As the king’s only son Richmond was a powerful, physical surety for Henry’s good faith, although the child, the spitting image of his father, may also have been chosen for another reason. Richmond was living proof that Henry’s marriage to Katherine had been an offence to God. Here also was the underlying promise that his union with Anne would prove fruitful. Richmond’s presence was conclusive proof of the validity of the king’s position.
If Richmond was merely a token of Henry’s good intentions, or simply a physical demonstration of the present alliance between the two kings, then Francis I was curiously unwilling to accept him. The gentleman of his privy chamber that Francis I sent over to England was entrusted to ensure that Henry made good his promise of ‘the present and gift’ which the king of England had apparently promised to the French princes. This sounds suspiciously like a bribe, something that would not be necessary if the arrangement was to their mutual benefit. If Richmond’s visit to the French court was primarily to serve Henry’s own interests, then his generosity was perhaps instrumental in securing Francis I’s agreement.

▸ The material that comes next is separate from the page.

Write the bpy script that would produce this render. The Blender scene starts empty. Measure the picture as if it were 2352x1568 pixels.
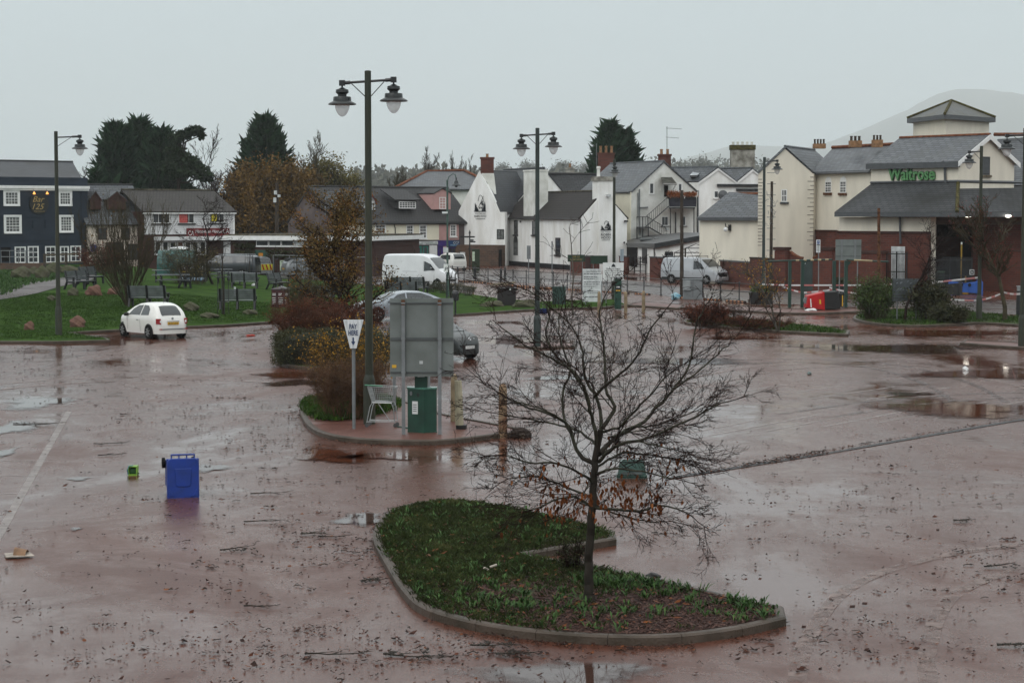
import bpy,math,random
import numpy as np
from mathutils import Vector
random.seed(7);RNG = np.random.default_rng(7)
S = bpy.context.scene
COL = S.collection
# ---------------------------------------------------------------- camera, sky, sun, exposure
CAMZ = 5.2;FPX = 4573.3;CX,CY = 1176.0,784.0;PITCH = math.atan((784 - 492) / FPX)
cd = bpy.data.cameras.new("camera");cam = bpy.data.objects.new("camera",cd);COL.objects.link(cam)
cd.sensor_width = 36.0;cd.lens = FPX / 2352 * 36;cd.clip_start = 0.5;cd.clip_end = 20000
cam.location = (0,0,CAMZ);cam.rotation_euler = (math.pi / 2 - PITCH,0,0)
S.camera = cam
S.view_settings.view_transform = 'Standard';S.view_settings.look = 'None'
S.view_settings.exposure = 0.0;S.view_settings.gamma = 1.0
S.cycles.use_denoising = True
S.cycles.max_bounces = 6;S.cycles.diffuse_bounces = 2;S.cycles.glossy_bounces = 3
S.cycles.transparent_max_bounces = 8;S.cycles.volume_bounces = 1
S.cycles.caustics_reflective = False;S.cycles.caustics_refractive = False

SUN_EL,SUN_AZ = math.radians(42),math.radians(205)
w = bpy.data.worlds.new("World");S.world = w;w.use_nodes = True
nt = w.node_tree;bg = nt.nodes["Background"];bg.inputs[1].default_value = 0.1
sky = nt.nodes.new("ShaderNodeTexSky");sky.sky_type = 'NISHITA';sky.sun_disc = False
sky.sun_elevation = SUN_EL;sky.sun_rotation = SUN_AZ;sky.dust_density = 4
tc = nt.nodes.new("ShaderNodeTexCoord");sx = nt.nodes.new("ShaderNodeSeparateXYZ")
nt.links.new(tc.outputs["Generated"],sx.inputs[0])
cr = nt.nodes.new("ShaderNodeValToRGB");nt.links.new(sx.outputs[2],cr.inputs[0])
el = cr.color_ramp.elements
el[0].position = 0.0;el[0].color = (0.50,0.595,0.64,1)
el[1].position = 1.0;el[1].color = (1.45,1.50,1.52,1)
for p,c in ((0.05,(0.55,0.645,0.685)),(0.11,(0.62,0.715,0.75)),(0.3,(0.98,1.06,1.08)),(0.6,(1.25,1.31,1.33))):
    e = el.new(p);e.color = (*c,1)
nz = nt.nodes.new("ShaderNodeTexNoise");nz.inputs["Scale"].default_value = 2.2;nz.inputs["Detail"].default_value = 3
mpn = nt.nodes.new("ShaderNodeMapping");mpn.inputs["Scale"].default_value = (1.6,1.6,9)
nt.links.new(tc.outputs["Generated"],mpn.inputs[0]);nt.links.new(mpn.outputs[0],nz.inputs[0])
mr = nt.nodes.new("ShaderNodeMapRange");mr.inputs[3].default_value = 9.3;mr.inputs[4].default_value = 11.0
nt.links.new(nz.outputs[0],mr.inputs[0])
vm = nt.nodes.new("ShaderNodeVectorMath");vm.operation = 'SCALE'
nt.links.new(cr.outputs[0],vm.inputs[0]);nt.links.new(mr.outputs[0],vm.inputs["Scale"])
mx = nt.nodes.new("ShaderNodeMix");mx.data_type = 'RGBA';mx.inputs[0].default_value = 0.96
nt.links.new(sky.outputs[0],mx.inputs[6]);nt.links.new(vm.outputs[0],mx.inputs[7])
nt.links.new(mx.outputs[2],bg.inputs[0])
sl = bpy.data.lights.new("sun",'SUN');sun = bpy.data.objects.new("sun",sl);COL.objects.link(sun)
sl.energy = 0.7;sl.angle = math.radians(40);sl.color = (1.0,0.985,0.96)
sun.rotation_euler = (math.pi / 2 - SUN_EL,0,math.radians(-25))   # from behind the camera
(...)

Nevertheless, Richmond was received by the French king with every outward sign of cordiality and affection. Accompanied by the Earl of Surrey and perhaps as many as sixty attendants, he finally left Calais in the second week of November. As he made his way through the countryside to rendezvous with the French court, it was happily reported back to England that Richmond was being ‘very well welcomed and in all places have had presents of wine with other gentle offerings’. Although Surrey fell ill, Richmond suffered no ill effects from his first trip abroad, finding the food and climate ‘very natural unto him’. By 5 December 1532, the Venetian ambassadors in France reported that Richmond had arrived and ‘resides at the court, living at very great expense and very honourably’. Richard Tate, the duke’s almoner, wrote to inform Henry that Francis had greeted Richmond with a warm embrace and ‘made him great cheer’ even saying that he now considered himself to have four sons.